Whether we take a
right aim at our intended purpose, it is left to the reader to
judge by what he shall find here.
Pericles was of the tribe of Acamantis, and the township
Cholargus, of the noblest birth both on his father's and mother's
side. Xanthippus, his father, who defeated the king of Persia's
generals in the battle at Mycale, took to Wife Agariste, the
grandchild of Clisthenes, who drove out the sons of Pisistratus,
and nobly put and end to their tyrannical usurpation, and moreover
made a body of laws, and settled a model of government admirably
tempered and suited for the harmony and safety of the people.
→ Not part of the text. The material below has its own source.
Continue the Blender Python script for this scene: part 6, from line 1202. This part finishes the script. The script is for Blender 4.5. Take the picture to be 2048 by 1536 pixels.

Pericles in other respects was perfectly formed physically, only
his head was somewhat longish and out of proportion. For which
reason almost all the images and statues that were made of him
have the head covered with a helmet, the workmen not apparently
being willing to expose him. The poets of Athens called him
"Schinocephalos," or squill-head, from "schinos," a squill, or
sea-onion.
Pericles was a hearer of Zeno, the Eliatic, who treated of natural
philosophy in the same manner as Parmenides did, but had also
perfected himself in an art of his own for refuting and silencing
opponents in argument; as Timon of Phlius describes it,--
Also the two-edged tongue of mighty Zeno, who,
Say what one would, could argue it untrue.